France is the No. 1 tourist destination in the world today and China is aspiring to be the world’s first-place destination by 2020. But I predict that by 2040 Iraq will grab that auspicious designation. Read on to find out why.

Unfortunately, a sad history has turned much of the country's landscape into a desert, but that was not always the case. Iraq is the seat of civilization. Some think it was the site of the Garden of Eden. It was once a blooming desert called the Fertile Crescent. Up until 1921, it was known by its ancient Greek name of Mesopotamia, which meant the “land between rivers.” The two rivers in question are the Tigris and Euphrates. In southern Iraq, the city of Ur, named by the Sumerians, was the original home of Abraham, the father of Judaism, Christianity and Islam. Babylon, whose ruins are still in existence today, is just sixty miles south of Baghdad. The Hanging Gardens of Babylon were one of the Seven Wonders of the World.
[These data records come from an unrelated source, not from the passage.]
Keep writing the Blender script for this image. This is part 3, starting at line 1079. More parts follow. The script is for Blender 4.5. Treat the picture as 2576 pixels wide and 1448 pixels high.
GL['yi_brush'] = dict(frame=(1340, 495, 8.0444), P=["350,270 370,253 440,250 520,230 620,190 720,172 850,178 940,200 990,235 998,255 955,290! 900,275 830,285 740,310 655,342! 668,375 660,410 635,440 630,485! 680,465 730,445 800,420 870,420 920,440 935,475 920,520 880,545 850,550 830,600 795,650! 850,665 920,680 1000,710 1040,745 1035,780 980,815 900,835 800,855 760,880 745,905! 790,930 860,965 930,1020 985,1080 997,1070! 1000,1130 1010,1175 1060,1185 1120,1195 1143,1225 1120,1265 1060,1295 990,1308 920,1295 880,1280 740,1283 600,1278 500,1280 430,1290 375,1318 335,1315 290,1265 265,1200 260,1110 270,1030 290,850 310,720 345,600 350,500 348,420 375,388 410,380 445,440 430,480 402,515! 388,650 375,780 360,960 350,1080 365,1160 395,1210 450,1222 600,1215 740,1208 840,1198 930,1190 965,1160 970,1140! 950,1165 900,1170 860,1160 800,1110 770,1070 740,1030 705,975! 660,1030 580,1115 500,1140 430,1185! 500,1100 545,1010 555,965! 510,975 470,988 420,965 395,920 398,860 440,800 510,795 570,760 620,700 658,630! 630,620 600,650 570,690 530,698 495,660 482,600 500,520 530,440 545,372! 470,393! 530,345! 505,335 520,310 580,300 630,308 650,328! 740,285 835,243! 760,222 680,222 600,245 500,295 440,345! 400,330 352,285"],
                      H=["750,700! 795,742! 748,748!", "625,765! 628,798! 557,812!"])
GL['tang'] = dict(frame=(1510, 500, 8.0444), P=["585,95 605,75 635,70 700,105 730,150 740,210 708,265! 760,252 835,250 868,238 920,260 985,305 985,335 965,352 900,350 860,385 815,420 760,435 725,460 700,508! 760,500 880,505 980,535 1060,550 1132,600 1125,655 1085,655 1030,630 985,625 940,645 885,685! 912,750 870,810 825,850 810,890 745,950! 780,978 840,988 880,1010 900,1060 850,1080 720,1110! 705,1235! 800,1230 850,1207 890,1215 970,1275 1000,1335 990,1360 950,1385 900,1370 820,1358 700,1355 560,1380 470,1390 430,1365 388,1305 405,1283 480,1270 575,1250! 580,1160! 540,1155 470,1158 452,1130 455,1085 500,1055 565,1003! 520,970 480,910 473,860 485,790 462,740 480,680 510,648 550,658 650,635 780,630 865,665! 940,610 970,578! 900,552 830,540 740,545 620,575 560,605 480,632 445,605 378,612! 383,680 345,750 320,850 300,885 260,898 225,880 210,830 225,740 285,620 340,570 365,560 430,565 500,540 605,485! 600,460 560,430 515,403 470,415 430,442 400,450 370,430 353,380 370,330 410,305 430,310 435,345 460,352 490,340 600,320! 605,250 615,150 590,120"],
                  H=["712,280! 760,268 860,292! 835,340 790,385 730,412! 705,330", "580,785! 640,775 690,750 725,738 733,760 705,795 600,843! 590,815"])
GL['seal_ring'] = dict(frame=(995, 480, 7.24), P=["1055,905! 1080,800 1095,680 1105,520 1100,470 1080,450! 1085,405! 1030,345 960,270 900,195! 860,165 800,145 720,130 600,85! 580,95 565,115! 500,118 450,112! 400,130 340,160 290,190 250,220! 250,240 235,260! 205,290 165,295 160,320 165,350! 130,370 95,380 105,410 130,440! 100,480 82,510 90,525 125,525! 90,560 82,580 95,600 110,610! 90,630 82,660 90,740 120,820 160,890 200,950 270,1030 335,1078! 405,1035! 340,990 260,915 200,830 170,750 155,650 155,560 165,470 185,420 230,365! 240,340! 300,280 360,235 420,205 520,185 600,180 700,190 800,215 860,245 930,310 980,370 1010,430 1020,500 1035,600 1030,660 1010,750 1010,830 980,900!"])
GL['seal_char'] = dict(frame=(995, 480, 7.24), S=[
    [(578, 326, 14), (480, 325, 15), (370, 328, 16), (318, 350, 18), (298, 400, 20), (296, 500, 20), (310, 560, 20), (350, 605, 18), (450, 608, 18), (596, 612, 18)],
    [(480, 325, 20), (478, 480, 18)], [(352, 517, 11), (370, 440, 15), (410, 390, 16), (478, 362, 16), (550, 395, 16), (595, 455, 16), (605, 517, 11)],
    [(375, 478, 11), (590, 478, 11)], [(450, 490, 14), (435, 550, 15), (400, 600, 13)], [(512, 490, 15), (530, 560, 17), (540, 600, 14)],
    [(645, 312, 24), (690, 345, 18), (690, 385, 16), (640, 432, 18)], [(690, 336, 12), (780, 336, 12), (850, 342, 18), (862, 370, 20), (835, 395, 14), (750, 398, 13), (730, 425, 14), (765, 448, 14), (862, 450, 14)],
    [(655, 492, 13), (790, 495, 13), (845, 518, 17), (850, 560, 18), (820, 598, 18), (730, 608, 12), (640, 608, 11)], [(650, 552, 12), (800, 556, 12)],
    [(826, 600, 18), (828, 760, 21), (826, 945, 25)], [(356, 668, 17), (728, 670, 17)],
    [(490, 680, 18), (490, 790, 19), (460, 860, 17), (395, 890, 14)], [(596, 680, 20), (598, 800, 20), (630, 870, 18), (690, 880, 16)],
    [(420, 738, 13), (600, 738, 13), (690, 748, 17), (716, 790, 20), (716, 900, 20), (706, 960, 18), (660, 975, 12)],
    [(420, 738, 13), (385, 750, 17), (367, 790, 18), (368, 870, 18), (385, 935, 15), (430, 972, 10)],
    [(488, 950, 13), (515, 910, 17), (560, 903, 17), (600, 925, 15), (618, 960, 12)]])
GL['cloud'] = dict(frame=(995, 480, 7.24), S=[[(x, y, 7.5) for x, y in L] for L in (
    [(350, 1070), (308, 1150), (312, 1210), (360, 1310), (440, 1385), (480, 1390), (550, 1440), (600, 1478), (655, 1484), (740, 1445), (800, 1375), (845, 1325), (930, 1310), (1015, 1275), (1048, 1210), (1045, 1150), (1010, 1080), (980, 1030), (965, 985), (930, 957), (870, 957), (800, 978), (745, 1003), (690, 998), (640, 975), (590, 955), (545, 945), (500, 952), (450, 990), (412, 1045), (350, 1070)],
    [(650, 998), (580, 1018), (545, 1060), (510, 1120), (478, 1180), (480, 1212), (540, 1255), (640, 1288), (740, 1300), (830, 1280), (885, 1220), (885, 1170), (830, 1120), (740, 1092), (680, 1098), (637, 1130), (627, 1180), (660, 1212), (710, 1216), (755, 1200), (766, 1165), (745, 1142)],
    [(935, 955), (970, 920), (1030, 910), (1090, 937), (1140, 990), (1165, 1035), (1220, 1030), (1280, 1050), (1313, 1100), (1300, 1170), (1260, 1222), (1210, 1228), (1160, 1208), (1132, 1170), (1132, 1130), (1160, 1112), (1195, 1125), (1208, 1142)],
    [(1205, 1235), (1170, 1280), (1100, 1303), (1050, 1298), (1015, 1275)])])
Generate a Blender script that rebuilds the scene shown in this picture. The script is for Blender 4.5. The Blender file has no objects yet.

The collection of stories called The Arabian Nights, or The Book of One Thousand and One Nights, are told by a fictional storyteller Scheherazade, who must relate a series of stories to her malevolent husband, King Shahryar, to delay her execution. These tales, probably a compilation of Middle Eastern tales from generations, include Aladdin, Sinbad the Sailor and Ali Baba and the Forty Thieves. Many were set in Baghdad and reveal a sophisticated culture. Ancient Baghdad has been described as city of “palaces and offices, hotels and pavilions, mosques and colleges, kiosks and squares, bazaars and markets, pleasure grounds and orchard.”  No doubt tourism specialists would capitalize on the city’s rich past, both historical and fictional.

Then there is Nineveh. When the king of Assyria captured Babylon, he constructed aqueducts and a magnificent palace on the Tigris, which is modern-day Mosul. The book of Jonah in the Old Testament described Nineveh as an "exceedingly great city of three days' journey.” Jonah is commanded to “Rise up and go to Nineveh,” to have them repent or they will be destroyed. The ancient sites of Nineveh, such as the reliefs at the Sennacherib Palace, have regretfully been vandalized for its antiquities, but there are many others.

In addition to its antiquities, Iraq will undoubtedly become a site for dark tourism, or tourism related to death and destruction. Just as World War II sites in Normandy and the 9/11 Ground Zero in New York City, significant war-related sites in Iraq are likely to experience visitation in remembrance of the dead.

Today we see a phenomenal tourism response in relation to books and movies, such as the Da Vinci Code, first a book and then a movie. All sort of companies are offering Da Vinci Code tours in Paris, London and Scotland. But I predict this response is nothing compared to the deluge of tourism in response to the literary, historical and cultural sites in a peaceful Iraq.

Author's note: I wrote this in August 2006, but due to its sensitive nature, hesitated to post it. It's time.